Il y a quelque chose de masochiste à trouver du plaisir ou de l’intérêt pour les films de Gaspar Noé qui s’inscrivent tous dans le ressentiment de la perte de l’être cher à la suite d’un évènement tragique et inattendu qui fait basculer toute une vie. Le meurtre de l’ouvrier commis par le boucher de "Carne" et de "Seul contre tous" qui le privera de sa fille, le viol d’Irréversible, chronique d’un bonheur condamné, qui poussera Pierre à se venger sur le mauvais coupable, ou encore l’accident de voiture d’"Enter the void" qui amènera à la séparation d’Oscar et de sa sœur. Que l’on se retrouve dans la peau d’un petit dealer ou d’un boucher haineux envers le monde ou que l’on suive un couple qui perd tout pour une stupide dispute, ces situations tragiques et irréversibles touchent car le point de non-retour fait frémir.
L'avenir est dans le porno
Explorant les instincts primaires des hommes, le sexe tient bien sûr une part très importante dans l’œuvre du cinéaste. Jusqu’à son dernier film, l’acte sexuel était toujours représenté comme quelque chose de sale, performé systématiquement dans des lieux insalubres et, souvent couplé à la violence ("La tintarella di luna", "Sodomites" ou "Irréversible"). Le boucher de "Carne" et "Seul contre tous" l’évoque comme un venin à excréter. C’est ce désir qu’il ressent envers sa fille qui l’excite et en même temps le répugne. Chez Noé, le sexe est laid et dégradant. Il n’y a pas de beauté.
C’était vrai jusqu’à "Enter the void" où, pour la première fois, les scènes de sexe font transparaître un certain érotisme qui n’existait pas dans son œuvre jusqu’à lors. La violence de l’acte n’est plus. L’amour est cette fois le maître mot. Noé flirte avec le "soft porn" en filmant des scènes certes, crues, mais empruntes d'une certaine douceur. Les séquences entre Linda et son patron ou encore toute la partie, tirée en longueur, du Love Hotel où Noé se complait à montrer une véritable orgie n'en sont que des exemples. On sent bien que tous les prétextes sont bons pour filmer l’acte.
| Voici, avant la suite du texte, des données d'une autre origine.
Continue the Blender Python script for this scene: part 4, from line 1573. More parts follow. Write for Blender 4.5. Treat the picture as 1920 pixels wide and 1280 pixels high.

Noé a toujours clamé son intérêt pour le porno dont il réalisera quelques courts métrages : Sodomites (1998) et le segment "We Fuck Alone" de Destricted (2006). Au dernier festival de Sundance, lors de la présentation de la version définitive d'"Enter the void", il a annoncé vouloir réaliser un film à caractère pornographique, mais en 3D. Si d'autres réalisateurs, avant lui, avaient déjà évoqué la question (pour ne citer que Tarantino lors de la sortie du "Boulevard de la Mort" ou encore Tinto Brass), Noé pourrait bien renouveler un genre méprisé par le monde du cinéma traditionnel. De là à savoir s'il sera plus dans la veine glauque et triste de ses premiers essais oui celle de son dernier film… Wait and see.